There are 22 paintings and 36 drawings in this exhibition. They occur as single works and as serial works and are shown here in that manner. The extraordinary space of the Artword Gallery has allowed me to present groups of works as one work as well as show the chronological development that led to their realization. I want to thank Judith Sandiford, Curator of the Gallery, for the invitation to exhibit and the opportunity to mount this show.

Barbara Caruso,
October, 1999

Biography

BARBARA CARUSO graduated from the Ontario College of Art in 1965. She lived and worked in Toronto until 1985; she now lives in Paris, Ontario.

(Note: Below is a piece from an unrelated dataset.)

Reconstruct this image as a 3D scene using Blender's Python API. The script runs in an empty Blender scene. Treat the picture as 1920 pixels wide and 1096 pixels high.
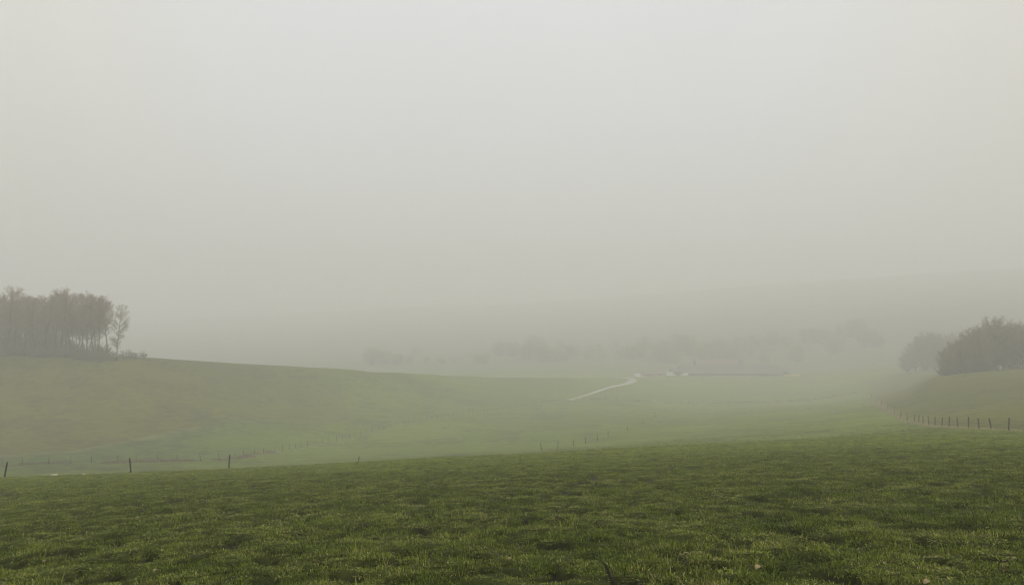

Since 1966, she has mounted twenty-one solo exhibitions. In public galleries: The Library & Gallery, Cambridge (1996); Blackwood Gallery, University of Toronto in Mississauga (1994); Kitchener-Waterloo Art Gallery (1988); Lynnwood Arts Centre, Simcoe (1994 and 1987); Erindale Campus Gallery, Mississauga (1983); Agnes Etherington Art Centre, Kingston (1979); the Gallery/Stratford (1977); Confederation Centre Art Gallery, Charlottetown, P.E.I. (1977); Owens Art Gallery, Mount Allison University, Sackville, N.B. (1975); University of Alberta, Edmonton (1974).

Solo exhibitions in private and co-op galleries include: Artword Gallery, Toronto (1999); Workscene Gallery, Toronto (1991); Manning Gallery, Toronto (1986 and 1985); A.C.T., Toronto (1982); The Pollock Gallery, Toronto (1973); Gadatsy Gallery, Toronto (1973); Aggregation Gallery, Toronto (1971 and 1970).

She has participated in numerous group shows including: in Montreal, The Empirical Presence (1991); in Woodstock, Ontario and touring, Formalist Encounters (1986-87); at Harbourfront in Toronto, Stimulus '78 (1978) and Festival of Women and the Arts (1975); at XXI Olympiad, Montreal and in Paris, France and London, England, Abstractions (1976-77); in Binghamton, N.Y., Festival of Canada (1971).

Her work is in public collections including the Canada Council Art Bank, the AGO, University of Alberta, Agnes Etherington Arts Centre, the Hamilton Art Gallery, Confederation Centre Art Gallery, the Gallery/Stratford, Robert McLaughlin Gallery, and in private collections in Canada and the U.S. She has received awards from the Canada Council and the Ontario Arts Council.

She was editor and printer/publisher of Seripress (1972-1980) publishing visual and concrete poetry. Her writing on art has appeared in Canadian art and literary publications. In 1986, an issue of Open Letter was devoted to her work.